* [Raw data]
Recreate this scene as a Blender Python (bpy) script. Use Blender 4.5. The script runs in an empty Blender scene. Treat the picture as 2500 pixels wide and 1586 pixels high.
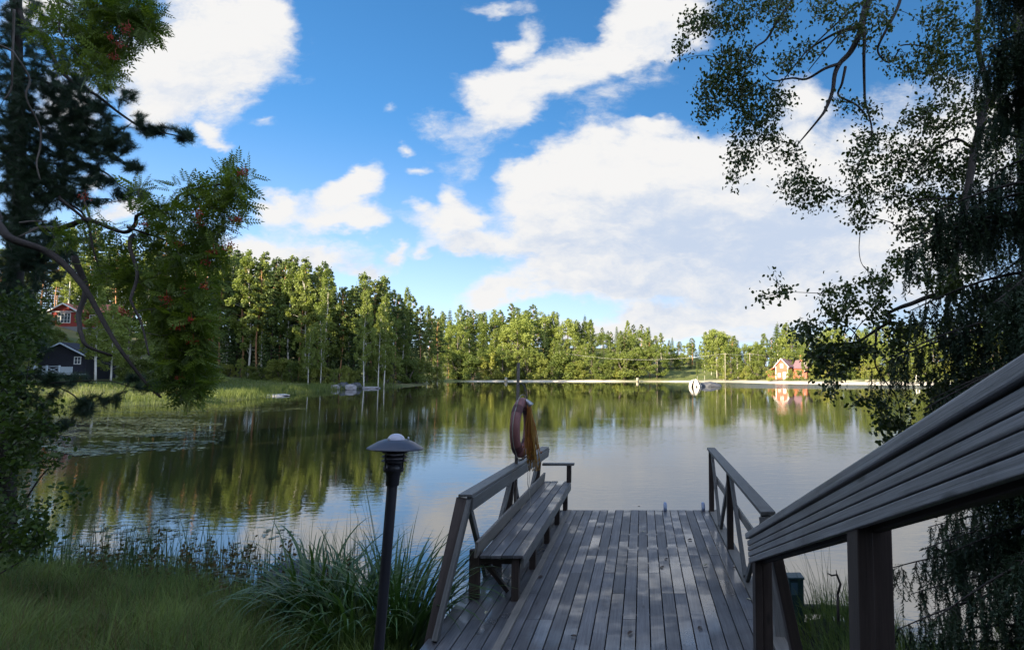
import bpy, math, random
import numpy as np
from mathutils import Vector, Matrix
rng = np.random.default_rng(7)
random.seed(7)
S = bpy.context.scene
C = S.collection
PI = math.pi
R = math.radians

# ------------------------------------------------------------------ camera
F = 1450.0            # focal length in pixels of the 2500 px wide photograph
CAMZ = 2.66
PITCH = math.atan((905 - 793) / F)
cam_d = bpy.data.cameras.new('camera')
cam = bpy.data.objects.new('camera', cam_d)
C.objects.link(cam)
cam.location = (0, 0, CAMZ)
cam.rotation_euler = (PI / 2 + PITCH, 0, 0)
cam_d.sensor_fit = 'HORIZONTAL'
cam_d.sensor_width = 36.0
cam_d.lens = 36.0 * F / 2500
cam_d.shift_x = -(1568 - 1250) / 2500
cam_d.clip_start = 0.05
cam_d.clip_end = 3000
cam_d.dof.use_dof = True
cam_d.dof.focus_distance = 11.0
cam_d.dof.aperture_fstop = 14
S.camera = cam
S.render.resolution_x = 1024
S.render.resolution_y = 649
S.view_settings.view_transform = 'Standard'
S.view_settings.look = 'None'
S.view_settings.gamma = 1.0
S.view_settings.exposure = 1.85
S.cycles.max_bounces = 6
S.cycles.diffuse_bounces = 2
S.cycles.glossy_bounces = 3
S.cycles.transmission_bounces = 3
S.cycles.transparent_max_bounces = 6
S.cycles.caustics_reflective = False
S.cycles.caustics_refractive = False
S.cycles.sample_clamp_indirect = 4

def ray(px, py):
    xc = (px - 1568) / F; yc = (793 - py) / F
    return Vector((xc, math.cos(PITCH) - yc * math.sin(PITCH), math.sin(PITCH) + yc * math.cos(PITCH)))
def at(px, py, Y):
    d = ray(px, py); return Vector((0, 0, CAMZ)) + d * (Y / d.y)
def onz(px, py, z):
    d = ray(px, py); return Vector((0, 0, CAMZ)) + d * ((z - CAMZ) / d.z)

# ------------------------------------------------------------------ sun and sky
SUN_EL, SUN_AZ = 21.0, 218.0        # azimuth clockwise from +Y (the way the camera looks)
sd_ = Vector((math.sin(R(SUN_AZ)) * math.cos(R(SUN_EL)), math.cos(R(SUN_AZ)) * math.cos(R(SUN_EL)), math.sin(R(SUN_EL))))
sun_d = bpy.data.lights.new('sun', 'SUN'); sun_d.energy = 5.0; sun_d.angle = R(0.53); sun_d.color = (1.0, 0.83, 0.58)
sun = bpy.data.objects.new('sun', sun_d); C.objects.link(sun)
sun.rotation_euler = sd_.to_track_quat('Z', 'Y').to_euler()
sun.location = sd_ * 100

W = bpy.data.worlds.new("World"); S.world = W; W.use_nodes = True
W.cycles.sampling_method = 'MANUAL'; W.cycles.sample_map_resolution = 512
wt = W.node_tree; wt.nodes.clear()
def N(t, typ, **kw):
    n = t.nodes.new(typ)
    for k, v in kw.items(): setattr(n, k, v)
    return n
def mth(t, op, a, b=None, clamp=False):
    n = t.nodes.new('ShaderNodeMath'); n.operation = op; n.use_clamp = clamp
    for i, v in enumerate((a, b)):
        if v is None: continue
        if isinstance(v, (int, float)): n.inputs[i].default_value = v
        else: t.links.new(v, n.inputs[i])
    return n.outputs[0]
def ramp(t, fac, stops, interp='LINEAR'):
    n = t.nodes.new('ShaderNodeValToRGB'); n.color_ramp.interpolation = interp
    e = n.color_ramp.elements
    while len(e) < len(stops): e.new(0.5)
    for i, (p, c) in enumerate(stops):
        e[i].position = p; e[i].color = (c, c, c, 1) if isinstance(c, (int, float)) else (*c, 1)
    t.links.new(fac, n.inputs[0]); return n.outputs[0]
def sstep(t, x, a, b):
    n = t.nodes.new('ShaderNodeMapRange'); n.interpolation_type = 'SMOOTHSTEP'
    n.inputs['From Min'].default_value = a; n.inputs['From Max'].default_value = b
    t.links.new(x, n.inputs['Value']); return n.outputs['Result']
def noise(t, vec, scale, detail=3, rough=0.5, dist=0.0, dim='3D', out=0):
    n = t.nodes.new('ShaderNodeTexNoise'); n.noise_dimensions = dim
    n.inputs['Scale'].default_value = scale; n.inputs['Detail'].default_value = detail
    n.inputs['Roughness'].default_value = rough; n.inputs['Distortion'].default_value = dist
    if vec is not None: t.links.new(vec, n.inputs['Vector'])
    return n.outputs[out]
def mixc(t, fac, a, b, mode='MIX'):
    n = t.nodes.new('ShaderNodeMix'); n.data_type = 'RGBA'; n.blend_type = mode
    for s, v in ((0, fac), (6, a), (7, b)):
        if isinstance(v, tuple): n.inputs[s].default_value = (*v[:3], 1)
        elif isinstance(v, (int, float)): n.inputs[s].default_value = v
        else: t.links.new(v, n.inputs[s])
    return n.outputs[2]
def vmath(t, op, a, b=None):
    n = t.nodes.new('ShaderNodeVectorMath'); n.operation = op
    for i, v in enumerate((a, b)):
        if v is None: continue
        if isinstance(v, (tuple, list)): n.inputs[i].default_value = v
        elif isinstance(v, (int, float)): n.inputs[3].default_value = v
        else: t.links.new(v, n.inputs[i])
    return n.outputs[0]

# clouds: soft ellipses in the sky (direction plane u = x/y, v = z/y), broken up by noise
CL = [  # cx, cy, rx, ry (pixels of a 2408 px wide view), rotation, weight
 (520,60,230,150,-25,1),(395,150,190,150,20,1),(385,235,110,90,40,.9),(620,40,120,110,0,.95),(100,30,170,120,0,.8),(480,170,170,130,-30,.9),
 (497,296,55,28,-35,.75),(528,325,42,20,-20,.6),(615,285,50,22,0,.45),(150,240,130,120,0,.75),(300,505,110,40,12,.85),(225,420,60,40,0,.7),
 (1165,12,110,34,0,.55),(1205,95,85,48,45,.7),(1160,195,120,75,0,.95),(1240,205,150,80,15,1),(1200,270,95,50,10,.85),(1330,150,150,85,25,1),(1440,110,140,80,25,1),(1530,60,150,110,30,1),(1600,60,120,90,0,.9),(1490,10,80,60,0,.9),
 (1020,275,85,40,0,.45),(950,346,40,34,20,.75),(975,403,42,24,0,.55),(925,240,50,25,0,.35),
 (1400,395,200,130,0,1.1),(1260,455,140,110,0,1),(1235,400,80,60,0,.9),(1350,520,260,150,0,1.1),(1560,420,290,170,0,1.1),(1700,470,380,210,0,1.1),(1900,420,330,210,0,1.1),(1600,600,520,150,0,1.1),(1900,620,420,130,0,1.1),(1530,300,70,28,0,.7),
 (1050,535,130,75,0,1),(1052,475,60,50,0,.9),(1120,590,150,38,0,.9),(970,505,50,40,0,.6),
 (1500,655,420,60,0,.95),(1190,690,130,42,8,1),(1700,742,430,52,3,1.05),(1500,735,120,40,0,.8),(2100,640,300,160,0,.9),(2250,330,330,250,0,.9),(1880,230,130,90,0,.8),(2100,560,300,120,0,1),
 (845,420,85,50,40,.95),(800,460,110,60,25,.9),(668,500,80,52,20,.9),(765,530,170,50,5,.8),(860,525,90,48,0,.85),(640,590,150,50,0,.8),(760,605,190,45,0,.75),(930,605,42,34,30,.8),(880,636,90,22,0,.7),(560,610,110,60,0,.75),(680,640,220,40,0,.55),(450,575,120,30,10,.4),(840,470,110,80,30,.35),(1080,400,120,70,30,.35),(1130,300,180,90,20,.4),(500,310,110,60,-10,.4),(1420,210,260,90,20,.4),(1240,120,130,110,40,.4),(640,130,160,160,0,.4),(985,600,36,22,0,.6),
 (1560,790,700,34,0,.9),(1300,760,200,30,0,.5),(1750,700,200,30,5,.8),(1480,770,260,30,6,.8),(300,680,500,60,0,.6)]
g = bpy.data.node_groups.new('cloud_field', 'ShaderNodeTree')
g.interface.new_socket('Vector', in_out='INPUT', socket_type='NodeSocketVector')
g.interface.new_socket('Value', in_out='OUTPUT', socket_type='NodeSocketFloat')
gi = N(g, 'NodeGroupInput'); go = N(g, 'NodeGroupOutput')
acc = None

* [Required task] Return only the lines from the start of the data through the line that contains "S.cycles.sample_clamp_indirect = 4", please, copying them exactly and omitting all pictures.

* [Answer for this exercise]
Recreate this scene as a Blender Python (bpy) script. Use Blender 4.5. The script runs in an empty Blender scene. Treat the picture as 2500 pixels wide and 1586 pixels high.
import bpy, math, random
import numpy as np
from mathutils import Vector, Matrix
rng = np.random.default_rng(7)
random.seed(7)
S = bpy.context.scene
C = S.collection
PI = math.pi
R = math.radians

# ------------------------------------------------------------------ camera
F = 1450.0            # focal length in pixels of the 2500 px wide photograph
CAMZ = 2.66
PITCH = math.atan((905 - 793) / F)
cam_d = bpy.data.cameras.new('camera')
cam = bpy.data.objects.new('camera', cam_d)
C.objects.link(cam)
cam.location = (0, 0, CAMZ)
cam.rotation_euler = (PI / 2 + PITCH, 0, 0)
cam_d.sensor_fit = 'HORIZONTAL'
cam_d.sensor_width = 36.0
cam_d.lens = 36.0 * F / 2500
cam_d.shift_x = -(1568 - 1250) / 2500
cam_d.clip_start = 0.05
cam_d.clip_end = 3000
cam_d.dof.use_dof = True
cam_d.dof.focus_distance = 11.0
cam_d.dof.aperture_fstop = 14
S.camera = cam
S.render.resolution_x = 1024
S.render.resolution_y = 649
S.view_settings.view_transform = 'Standard'
S.view_settings.look = 'None'
S.view_settings.gamma = 1.0
S.view_settings.exposure = 1.85
S.cycles.max_bounces = 6
S.cycles.diffuse_bounces = 2
S.cycles.glossy_bounces = 3
S.cycles.transmission_bounces = 3
S.cycles.transparent_max_bounces = 6
S.cycles.caustics_reflective = False
S.cycles.caustics_refractive = False
S.cycles.sample_clamp_indirect = 4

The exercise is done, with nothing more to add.